* Given problem
Quote only the span from the first line of the entries to the line containing "v[2], 0.3, 0.42)", both ends kept. Leave every picture out.

___ Available data ___

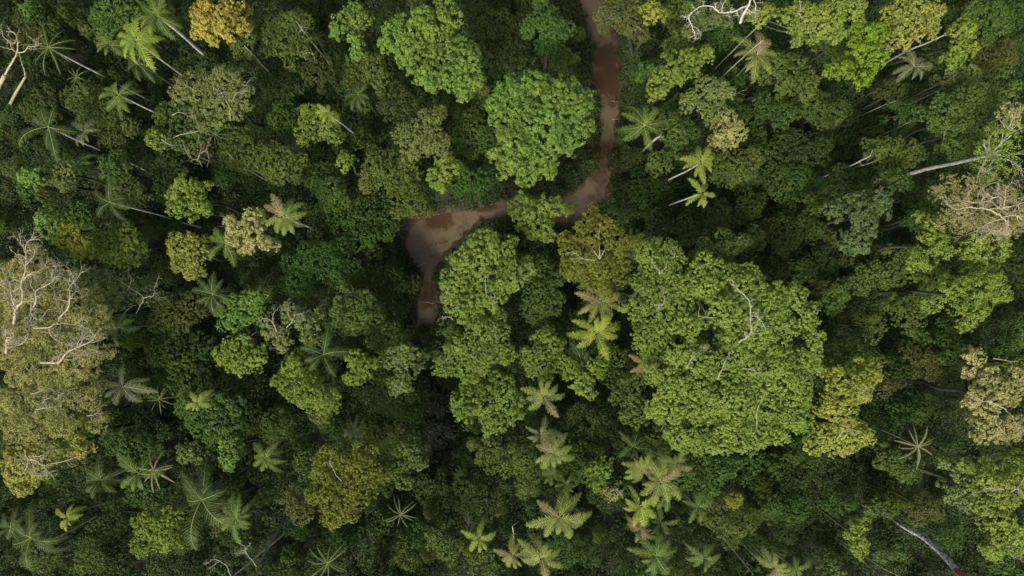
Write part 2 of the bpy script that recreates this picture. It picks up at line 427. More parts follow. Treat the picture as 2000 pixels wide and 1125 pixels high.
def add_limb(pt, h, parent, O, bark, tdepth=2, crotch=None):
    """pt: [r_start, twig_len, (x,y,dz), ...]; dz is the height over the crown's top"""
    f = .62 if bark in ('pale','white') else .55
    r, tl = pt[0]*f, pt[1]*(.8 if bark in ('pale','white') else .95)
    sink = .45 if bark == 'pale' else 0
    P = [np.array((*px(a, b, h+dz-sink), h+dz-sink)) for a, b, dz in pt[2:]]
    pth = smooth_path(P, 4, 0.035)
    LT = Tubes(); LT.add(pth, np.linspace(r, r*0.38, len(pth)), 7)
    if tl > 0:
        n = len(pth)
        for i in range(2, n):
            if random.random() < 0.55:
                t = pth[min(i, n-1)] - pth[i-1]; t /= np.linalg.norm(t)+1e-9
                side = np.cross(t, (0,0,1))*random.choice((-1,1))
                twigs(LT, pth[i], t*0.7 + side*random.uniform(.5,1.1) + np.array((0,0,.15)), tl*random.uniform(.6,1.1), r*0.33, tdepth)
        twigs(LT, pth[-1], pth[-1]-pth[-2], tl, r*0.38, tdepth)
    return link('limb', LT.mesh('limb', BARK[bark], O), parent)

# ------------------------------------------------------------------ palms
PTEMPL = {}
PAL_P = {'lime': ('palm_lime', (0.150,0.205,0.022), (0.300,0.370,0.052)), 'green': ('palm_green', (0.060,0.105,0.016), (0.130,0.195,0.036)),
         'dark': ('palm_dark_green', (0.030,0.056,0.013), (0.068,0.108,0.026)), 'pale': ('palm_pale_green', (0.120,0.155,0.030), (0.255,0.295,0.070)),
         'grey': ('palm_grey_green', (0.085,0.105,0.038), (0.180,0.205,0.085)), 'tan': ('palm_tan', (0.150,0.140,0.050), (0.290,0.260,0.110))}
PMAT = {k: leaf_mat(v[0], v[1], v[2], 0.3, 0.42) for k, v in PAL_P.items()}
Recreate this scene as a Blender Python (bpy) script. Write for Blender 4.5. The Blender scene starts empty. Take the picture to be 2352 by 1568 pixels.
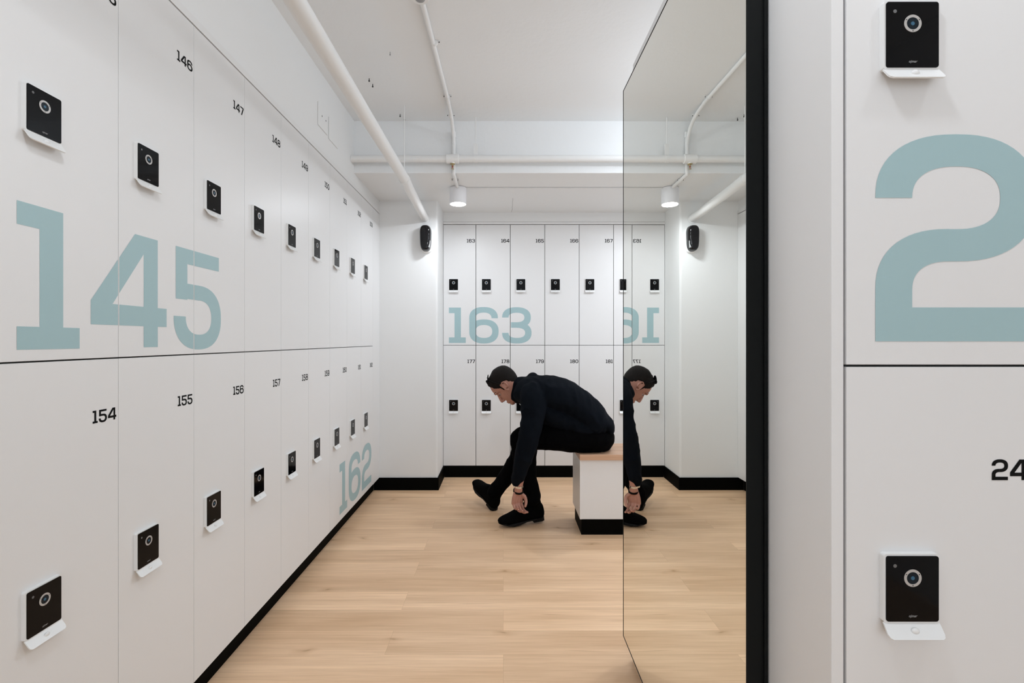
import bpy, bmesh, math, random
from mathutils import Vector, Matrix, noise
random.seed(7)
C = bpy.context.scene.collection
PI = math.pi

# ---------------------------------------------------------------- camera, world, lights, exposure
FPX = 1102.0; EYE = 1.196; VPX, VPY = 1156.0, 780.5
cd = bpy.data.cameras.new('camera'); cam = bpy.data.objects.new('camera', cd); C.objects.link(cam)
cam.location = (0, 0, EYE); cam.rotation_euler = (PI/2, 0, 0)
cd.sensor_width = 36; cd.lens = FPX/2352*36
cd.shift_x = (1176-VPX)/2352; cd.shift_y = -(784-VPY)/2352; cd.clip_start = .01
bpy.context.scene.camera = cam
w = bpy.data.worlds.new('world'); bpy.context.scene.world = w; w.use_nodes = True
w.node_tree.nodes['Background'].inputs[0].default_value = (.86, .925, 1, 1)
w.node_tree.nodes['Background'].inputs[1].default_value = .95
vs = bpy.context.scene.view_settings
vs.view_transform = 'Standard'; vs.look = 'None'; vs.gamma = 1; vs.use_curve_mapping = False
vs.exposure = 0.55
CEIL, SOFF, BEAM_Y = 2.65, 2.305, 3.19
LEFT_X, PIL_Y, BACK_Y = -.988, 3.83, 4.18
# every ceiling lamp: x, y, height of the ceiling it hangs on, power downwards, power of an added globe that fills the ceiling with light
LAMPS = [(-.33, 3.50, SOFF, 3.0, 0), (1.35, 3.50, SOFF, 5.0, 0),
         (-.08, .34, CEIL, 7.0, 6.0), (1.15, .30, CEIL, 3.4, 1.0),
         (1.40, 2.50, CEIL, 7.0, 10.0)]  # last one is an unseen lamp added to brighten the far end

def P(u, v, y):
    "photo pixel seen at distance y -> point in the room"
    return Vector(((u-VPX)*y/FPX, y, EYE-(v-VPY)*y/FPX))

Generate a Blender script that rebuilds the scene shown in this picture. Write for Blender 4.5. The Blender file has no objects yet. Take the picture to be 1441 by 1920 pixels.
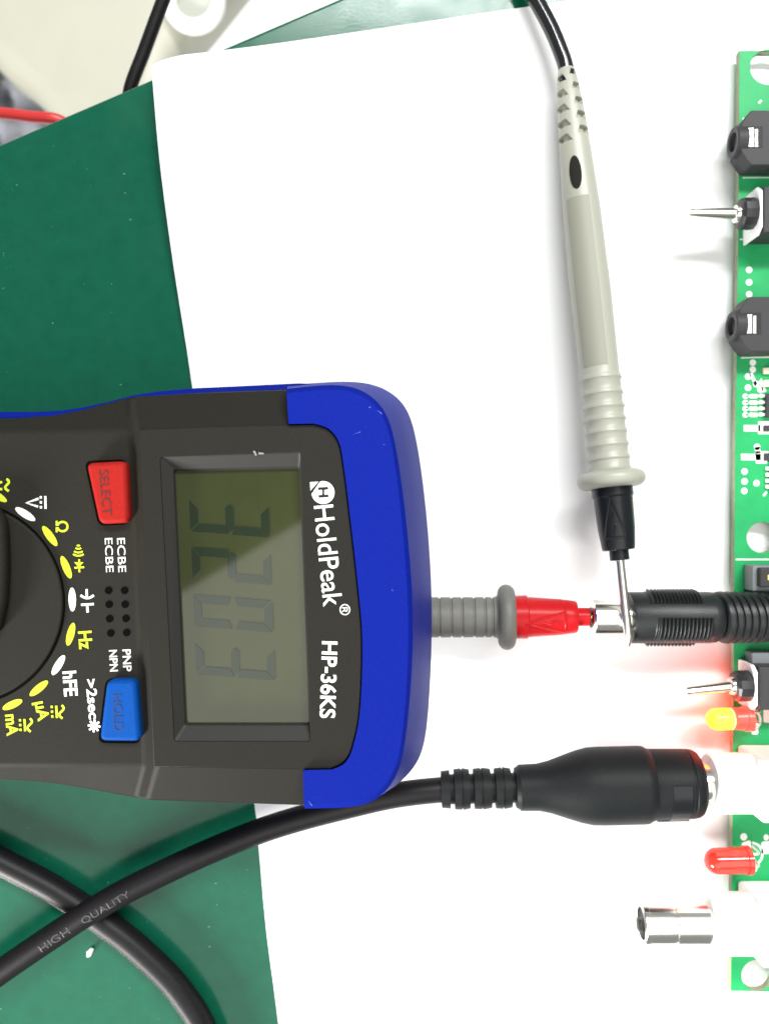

___

* The answer
Write part 2 of the bpy script that recreates this picture. It picks up at line 427. More parts follow. Treat the picture as 2000 pixels wide and 1125 pixels high.
def add_limb(pt, h, parent, O, bark, tdepth=2, crotch=None):
    """pt: [r_start, twig_len, (x,y,dz), ...]; dz is the height over the crown's top"""
    f = .62 if bark in ('pale','white') else .55
    r, tl = pt[0]*f, pt[1]*(.8 if bark in ('pale','white') else .95)
    sink = .45 if bark == 'pale' else 0
    P = [np.array((*px(a, b, h+dz-sink), h+dz-sink)) for a, b, dz in pt[2:]]
    pth = smooth_path(P, 4, 0.035)
    LT = Tubes(); LT.add(pth, np.linspace(r, r*0.38, len(pth)), 7)
    if tl > 0:
        n = len(pth)
        for i in range(2, n):
            if random.random() < 0.55:
                t = pth[min(i, n-1)] - pth[i-1]; t /= np.linalg.norm(t)+1e-9
                side = np.cross(t, (0,0,1))*random.choice((-1,1))
                twigs(LT, pth[i], t*0.7 + side*random.uniform(.5,1.1) + np.array((0,0,.15)), tl*random.uniform(.6,1.1), r*0.33, tdepth)
        twigs(LT, pth[-1], pth[-1]-pth[-2], tl, r*0.38, tdepth)
    return link('limb', LT.mesh('limb', BARK[bark], O), parent)

# ------------------------------------------------------------------ palms
PTEMPL = {}
PAL_P = {'lime': ('palm_lime', (0.150,0.205,0.022), (0.300,0.370,0.052)), 'green': ('palm_green', (0.060,0.105,0.016), (0.130,0.195,0.036)),
         'dark': ('palm_dark_green', (0.030,0.056,0.013), (0.068,0.108,0.026)), 'pale': ('palm_pale_green', (0.120,0.155,0.030), (0.255,0.295,0.070)),
         'grey': ('palm_grey_green', (0.085,0.105,0.038), (0.180,0.205,0.085)), 'tan': ('palm_tan', (0.150,0.140,0.050), (0.290,0.260,0.110))}
PMAT = {k: leaf_mat(v[0], v[1], v[2], 0.3, 0.42) for k, v in PAL_P.items()}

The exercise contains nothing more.